> _TO BE DONE_
Give back an exact copy of the lines from the start of the material through the line bearing "rnd = random.Random(7)". Include both ends and nothing else.
>>>
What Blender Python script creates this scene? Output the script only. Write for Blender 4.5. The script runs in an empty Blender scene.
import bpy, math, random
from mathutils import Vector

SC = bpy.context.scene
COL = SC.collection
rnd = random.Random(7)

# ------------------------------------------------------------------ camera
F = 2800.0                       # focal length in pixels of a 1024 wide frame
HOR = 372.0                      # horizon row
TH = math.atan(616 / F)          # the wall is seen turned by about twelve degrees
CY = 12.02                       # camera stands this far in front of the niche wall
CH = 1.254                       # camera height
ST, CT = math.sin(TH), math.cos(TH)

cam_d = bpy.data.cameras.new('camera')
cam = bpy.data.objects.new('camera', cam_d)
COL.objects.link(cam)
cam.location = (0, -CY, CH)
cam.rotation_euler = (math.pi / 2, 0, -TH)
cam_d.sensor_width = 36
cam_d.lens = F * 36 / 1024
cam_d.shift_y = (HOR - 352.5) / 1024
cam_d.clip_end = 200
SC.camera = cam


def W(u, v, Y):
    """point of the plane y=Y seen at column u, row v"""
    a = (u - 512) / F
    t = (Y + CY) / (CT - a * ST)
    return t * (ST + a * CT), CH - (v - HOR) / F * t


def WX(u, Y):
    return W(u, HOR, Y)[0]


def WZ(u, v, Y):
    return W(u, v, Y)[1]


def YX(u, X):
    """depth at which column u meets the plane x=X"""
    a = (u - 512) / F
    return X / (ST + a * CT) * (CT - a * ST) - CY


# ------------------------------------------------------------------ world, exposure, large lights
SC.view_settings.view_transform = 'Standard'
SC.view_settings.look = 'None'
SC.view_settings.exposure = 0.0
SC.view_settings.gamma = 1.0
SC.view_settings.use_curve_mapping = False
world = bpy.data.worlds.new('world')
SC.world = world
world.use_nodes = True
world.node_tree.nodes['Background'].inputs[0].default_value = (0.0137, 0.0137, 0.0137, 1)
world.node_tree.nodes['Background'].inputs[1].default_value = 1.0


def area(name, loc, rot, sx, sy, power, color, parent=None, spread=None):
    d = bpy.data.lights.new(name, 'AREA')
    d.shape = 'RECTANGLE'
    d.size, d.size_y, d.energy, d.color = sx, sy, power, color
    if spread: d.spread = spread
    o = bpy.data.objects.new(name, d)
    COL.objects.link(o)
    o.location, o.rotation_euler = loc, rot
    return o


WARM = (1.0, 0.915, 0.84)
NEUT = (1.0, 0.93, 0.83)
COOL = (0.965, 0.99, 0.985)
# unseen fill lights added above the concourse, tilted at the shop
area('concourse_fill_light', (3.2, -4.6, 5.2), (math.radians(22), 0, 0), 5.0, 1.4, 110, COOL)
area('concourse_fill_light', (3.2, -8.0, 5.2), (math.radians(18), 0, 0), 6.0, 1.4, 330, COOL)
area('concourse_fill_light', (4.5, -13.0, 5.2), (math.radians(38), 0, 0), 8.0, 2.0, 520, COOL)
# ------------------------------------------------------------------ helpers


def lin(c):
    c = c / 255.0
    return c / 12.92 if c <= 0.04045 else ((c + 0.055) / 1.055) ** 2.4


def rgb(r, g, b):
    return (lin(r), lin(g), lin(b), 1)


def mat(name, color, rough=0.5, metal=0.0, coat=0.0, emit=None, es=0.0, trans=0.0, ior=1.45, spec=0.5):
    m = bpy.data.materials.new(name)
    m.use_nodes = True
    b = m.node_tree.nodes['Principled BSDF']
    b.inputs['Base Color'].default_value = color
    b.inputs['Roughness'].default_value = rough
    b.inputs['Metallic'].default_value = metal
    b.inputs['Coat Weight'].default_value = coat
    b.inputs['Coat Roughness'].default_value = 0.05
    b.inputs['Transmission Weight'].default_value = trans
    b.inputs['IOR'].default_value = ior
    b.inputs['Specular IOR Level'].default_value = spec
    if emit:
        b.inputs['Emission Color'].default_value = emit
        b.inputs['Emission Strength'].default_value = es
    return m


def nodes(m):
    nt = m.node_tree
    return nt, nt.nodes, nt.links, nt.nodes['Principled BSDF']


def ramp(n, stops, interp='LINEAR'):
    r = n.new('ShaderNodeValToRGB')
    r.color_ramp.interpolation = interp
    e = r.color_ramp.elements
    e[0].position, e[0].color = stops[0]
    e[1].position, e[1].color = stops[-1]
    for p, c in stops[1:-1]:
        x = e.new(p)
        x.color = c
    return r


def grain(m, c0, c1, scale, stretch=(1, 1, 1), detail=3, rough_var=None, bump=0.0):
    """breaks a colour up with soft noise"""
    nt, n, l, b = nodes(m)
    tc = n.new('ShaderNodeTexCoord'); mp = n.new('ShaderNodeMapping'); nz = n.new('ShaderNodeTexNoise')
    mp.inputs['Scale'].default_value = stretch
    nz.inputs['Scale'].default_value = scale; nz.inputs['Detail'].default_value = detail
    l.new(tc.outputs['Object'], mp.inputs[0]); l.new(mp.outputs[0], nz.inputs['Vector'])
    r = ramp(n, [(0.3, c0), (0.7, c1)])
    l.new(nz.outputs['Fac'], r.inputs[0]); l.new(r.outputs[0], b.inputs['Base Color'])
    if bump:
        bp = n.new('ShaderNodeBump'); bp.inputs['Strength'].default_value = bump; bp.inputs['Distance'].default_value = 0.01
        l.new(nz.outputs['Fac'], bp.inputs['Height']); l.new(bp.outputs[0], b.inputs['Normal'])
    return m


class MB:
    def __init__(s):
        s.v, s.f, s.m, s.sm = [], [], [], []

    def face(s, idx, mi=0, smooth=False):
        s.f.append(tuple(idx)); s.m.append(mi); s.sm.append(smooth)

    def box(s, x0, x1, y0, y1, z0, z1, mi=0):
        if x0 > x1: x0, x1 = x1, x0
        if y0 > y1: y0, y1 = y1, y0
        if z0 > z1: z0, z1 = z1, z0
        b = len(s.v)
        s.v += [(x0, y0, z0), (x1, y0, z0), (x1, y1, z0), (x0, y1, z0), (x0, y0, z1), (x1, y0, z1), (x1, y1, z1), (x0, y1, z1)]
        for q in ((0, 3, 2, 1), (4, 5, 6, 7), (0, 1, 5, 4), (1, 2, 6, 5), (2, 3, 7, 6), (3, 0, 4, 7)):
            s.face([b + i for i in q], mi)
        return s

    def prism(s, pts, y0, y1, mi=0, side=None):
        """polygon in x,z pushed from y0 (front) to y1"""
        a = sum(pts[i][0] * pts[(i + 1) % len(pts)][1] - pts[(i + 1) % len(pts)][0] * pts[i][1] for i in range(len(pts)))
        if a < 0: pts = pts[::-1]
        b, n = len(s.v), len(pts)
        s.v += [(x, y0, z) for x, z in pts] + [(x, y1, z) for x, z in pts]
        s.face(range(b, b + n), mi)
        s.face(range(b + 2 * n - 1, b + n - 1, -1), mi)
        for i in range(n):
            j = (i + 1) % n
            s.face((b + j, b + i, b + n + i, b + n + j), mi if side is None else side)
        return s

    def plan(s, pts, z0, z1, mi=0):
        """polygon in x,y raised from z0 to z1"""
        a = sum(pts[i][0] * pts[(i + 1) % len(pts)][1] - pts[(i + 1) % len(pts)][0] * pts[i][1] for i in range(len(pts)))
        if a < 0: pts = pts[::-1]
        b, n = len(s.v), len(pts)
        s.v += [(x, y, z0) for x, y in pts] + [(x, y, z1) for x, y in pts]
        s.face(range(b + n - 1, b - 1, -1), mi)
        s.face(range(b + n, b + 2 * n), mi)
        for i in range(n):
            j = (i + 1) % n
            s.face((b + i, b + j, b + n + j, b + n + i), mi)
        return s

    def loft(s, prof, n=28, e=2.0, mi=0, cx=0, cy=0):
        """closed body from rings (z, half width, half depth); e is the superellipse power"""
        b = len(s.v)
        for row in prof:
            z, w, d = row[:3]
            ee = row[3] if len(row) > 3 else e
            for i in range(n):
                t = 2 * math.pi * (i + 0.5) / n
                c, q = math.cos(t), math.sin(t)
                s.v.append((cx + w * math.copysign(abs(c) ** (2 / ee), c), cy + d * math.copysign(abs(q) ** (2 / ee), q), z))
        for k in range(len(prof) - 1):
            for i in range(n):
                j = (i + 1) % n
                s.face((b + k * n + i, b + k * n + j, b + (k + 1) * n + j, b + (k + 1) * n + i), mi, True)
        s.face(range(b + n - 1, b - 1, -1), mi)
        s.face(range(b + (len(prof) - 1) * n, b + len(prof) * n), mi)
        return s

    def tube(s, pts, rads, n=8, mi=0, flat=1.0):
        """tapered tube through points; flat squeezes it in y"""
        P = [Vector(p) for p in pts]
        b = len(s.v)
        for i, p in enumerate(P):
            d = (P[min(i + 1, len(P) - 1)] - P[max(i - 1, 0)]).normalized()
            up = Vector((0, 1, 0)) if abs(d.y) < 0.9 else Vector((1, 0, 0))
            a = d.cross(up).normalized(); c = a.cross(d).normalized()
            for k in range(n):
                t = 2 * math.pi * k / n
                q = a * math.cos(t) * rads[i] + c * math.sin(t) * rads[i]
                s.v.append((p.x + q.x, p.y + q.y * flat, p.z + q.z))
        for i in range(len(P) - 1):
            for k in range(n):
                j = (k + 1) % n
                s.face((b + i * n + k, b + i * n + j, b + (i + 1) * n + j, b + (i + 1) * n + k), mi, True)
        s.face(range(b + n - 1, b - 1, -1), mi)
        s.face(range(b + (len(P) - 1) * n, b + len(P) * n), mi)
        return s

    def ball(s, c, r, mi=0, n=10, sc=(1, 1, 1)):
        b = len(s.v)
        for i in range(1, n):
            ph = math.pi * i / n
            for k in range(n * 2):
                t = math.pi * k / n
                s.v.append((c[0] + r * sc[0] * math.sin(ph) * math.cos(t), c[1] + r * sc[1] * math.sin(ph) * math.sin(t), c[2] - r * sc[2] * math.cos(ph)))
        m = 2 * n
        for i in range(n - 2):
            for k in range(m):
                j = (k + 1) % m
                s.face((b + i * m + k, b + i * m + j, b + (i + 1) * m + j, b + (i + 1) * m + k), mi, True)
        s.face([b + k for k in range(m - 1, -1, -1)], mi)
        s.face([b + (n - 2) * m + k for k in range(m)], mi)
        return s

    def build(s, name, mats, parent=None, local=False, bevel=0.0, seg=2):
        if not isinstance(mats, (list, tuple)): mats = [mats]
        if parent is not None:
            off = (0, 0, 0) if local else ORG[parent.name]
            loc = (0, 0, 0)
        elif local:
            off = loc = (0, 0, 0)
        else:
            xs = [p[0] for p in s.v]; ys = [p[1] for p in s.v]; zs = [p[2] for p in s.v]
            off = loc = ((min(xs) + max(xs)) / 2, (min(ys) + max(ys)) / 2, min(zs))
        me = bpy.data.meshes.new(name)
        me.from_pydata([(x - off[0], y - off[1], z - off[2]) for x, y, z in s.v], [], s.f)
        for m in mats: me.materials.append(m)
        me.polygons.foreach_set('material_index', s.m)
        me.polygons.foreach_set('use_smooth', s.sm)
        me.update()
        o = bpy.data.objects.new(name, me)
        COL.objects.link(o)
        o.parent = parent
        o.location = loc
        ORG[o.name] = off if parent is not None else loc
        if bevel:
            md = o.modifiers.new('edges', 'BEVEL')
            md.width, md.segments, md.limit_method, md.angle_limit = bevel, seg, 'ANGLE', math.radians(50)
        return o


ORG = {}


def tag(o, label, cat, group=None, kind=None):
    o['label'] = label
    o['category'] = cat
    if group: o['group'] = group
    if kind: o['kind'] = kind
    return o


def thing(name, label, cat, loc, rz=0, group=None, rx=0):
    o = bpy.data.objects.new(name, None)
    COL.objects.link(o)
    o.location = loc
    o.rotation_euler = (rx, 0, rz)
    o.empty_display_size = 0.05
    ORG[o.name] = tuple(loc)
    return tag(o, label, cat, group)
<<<
> _ANSWER IN FULL_
What Blender Python script creates this scene? Output the script only. Write for Blender 4.5. The script runs in an empty Blender scene.
import bpy, math, random
from mathutils import Vector

SC = bpy.context.scene
COL = SC.collection
rnd = random.Random(7)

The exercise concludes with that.